Customers at a supermarket in China. (Photo: BusinessForum China)

Over the past thirty years, China’s GDP has soared from $140 billion to nearly $6 trillion. This phenomenal growth has been sustained at double-digit rates largely through a reliance on exports from heavy industry.  Recently however, slow growth in the US and a renewed crisis in Euro zone countries have shown China that it cannot count on exports forever.  The new leadership, headed by Xi Jinping, must now oversee a transition to an economy that relies on domestic consumption over export based industrial production.

With the world’s largest population one would think domestic consumption should not be difficult to achieve.  Wang Shiling, who runs a mall in Linyi, perhaps put it best when he said, “people still need to consume living necessities. Toothpaste, notebooks, basins, you name it. Don’t forget that China has 1.3 billion people!” Even with such a large population though, domestic consumption only constitutes about 37% of China’s economy (the rate in developed countries is closer to 70%).

Economic indicators also suggest that China is on the path to rebalancing the economy.  Since 2009, wages have been on the rise while government stimulus packages have focused on infrastructure and construction, which not only employ workers but aid the movement of goods and services throughout the country.
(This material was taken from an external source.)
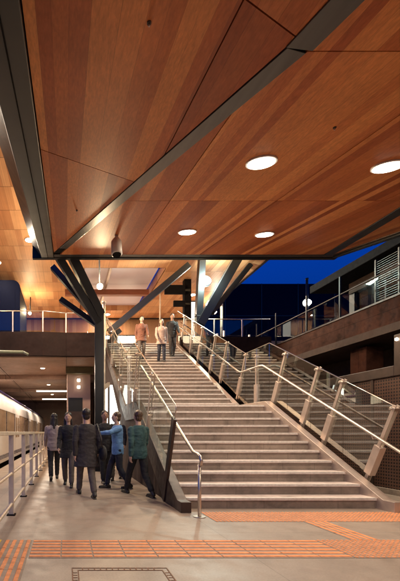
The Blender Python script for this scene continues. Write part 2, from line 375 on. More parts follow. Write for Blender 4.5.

For all this though, China still faces many barriers to growing domestic consumption.  The average Chinese may be earning more than before and stringent restrictions on the financial sector have recently been (ever so slightly) relaxed, but rebalancing the economy is about more than salaries and interest rates.  In order to spur wider consumption, the government must reform current policies to encourage citizens to spend more and  local businesses to expand productivity.